Brecksville suppresses will of voters over transparency

October 2, 2012
David Witt, Cleveland Plain Dealer Op Ed

Imagine, for a moment, an alternative life. Imagine yourself a member of the Brecksville City Council, working late into the night on a proposed piece of legislation. Words are exchanged between you and your colleagues -- point and counterpoint -- moving toward an actual vote on the legislation, when, suddenly, a group of men force their way into the council chamber. You demand an explanation. They tell you they are the Thought Police and that they have a court order requiring you to cease and desist from discussing further the proposed legislation. It seems you and your colleagues have crossed a line and are talking about something you have no business talking about.

Preposterous? Kafkaesque? Of course. But something very similar is actually happening in suburban Brecksville, something that could have an impact across the state of Ohio. And to make matters worse, City Council is not the victim; it is the driving force behind suppressing a public vote.

Let me explain: A few months ago, Rose and Jack Petsche, Brecksville residents, decided, in the wake of the Supreme Court's decision in Citizens United, that they were mad as hell and not going to take it anymore. Citizens United, you will recall, removes restrictions on campaign finance and has given rise to the onslaught of PAC advertising that has bombarded the airwaves. The Petsches recognized that most reform begins at the grass-roots level, and so they created an organization called Brecksville Citizens for Transparent Politics. They crafted an initiative petition intending to force a public vote that advocated a constitutional amendment to overturn Citizens United. But they recognized that campaign financing is both a local and national issue. The petition provided for the establishment of a biannual Democracy Day in Brecksville where, via a public hearing, the mayor, at least one member of council and the community would examine the impact of local political contributions on local policymaking. The proposed legislation also requires the mayor to inform elected officials at the state and national levels of the passage of the initiative.

The Petsches collected the thousand-plus signatures necessary to get the issue on the ballot. Then a strange thing happened. Using taxpayer money, the city of Brecksville filed a protest with the Cuyahoga County Board of Elections, arguing that campaign finance is not a matter for local legislative scrutiny. They relied on a provision of the Ohio Constitution that limits municipal initiatives to matters within the control of the municipality. In essence, the city was saying we ought to focus our attention on things like picking up the garbage and land-use ordinances. Brecksville Citizens countered that such things are important, but that understanding the way political contributions might be influencing decision-making was equally important.

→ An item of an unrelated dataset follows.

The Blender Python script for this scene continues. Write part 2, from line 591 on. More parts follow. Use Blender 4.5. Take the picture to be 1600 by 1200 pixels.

The city's position did not gain traction with the board of elections, where two members voted in favor of the protest and two against. The matter then went to Ohio's secretary of state, who decided in favor of Brecksville Citizens, agreeing that scrutiny of campaign finance was a legitimate interest of city government.

You would have thought that was the end of it, but Brecksville City Council elected to plow forward. Again using taxpayer dollars, the city filed for a writ of mandamus or, in the alternative, prohibition with the Ohio Supreme Court. Council remains determined to keep this issue from the voters of Brecksville. The matter is likely to be resolved within the next several weeks, before the presidential election.

A decision in favor of the city of Brecksville would have disastrous consequences. First, it would turn the relationship between the legislature and the judiciary on its head. It would mean that the Ohio Supreme Court, and perhaps even quasi-judicial agencies such as the board of elections, could function as Thought Police, derailing potential citizen-initiated legislation on constitutional grounds, even before that legislation makes its way to the ballot box. Secondly, it would mean issues that have a blend of local, state and national impact, such as campaign finance and oil- and gas-well drilling, would be off-limits for purposes of citizen initiatives.

Whatever you think of Citizens United, that is no longer the point. The initiative process is, itself, in peril.

All of this serves as a cautionary tale. How is it that democracies wither and die? Sometimes, it involves tanks rolling across frontiers silencing the masses. But the more subtle danger is this: well-intended individuals in positions of power denying citizens the right to vote because they, the leaders, think they know better.

David Witt is an attorney, mediator and 30-year resident of Brecksville.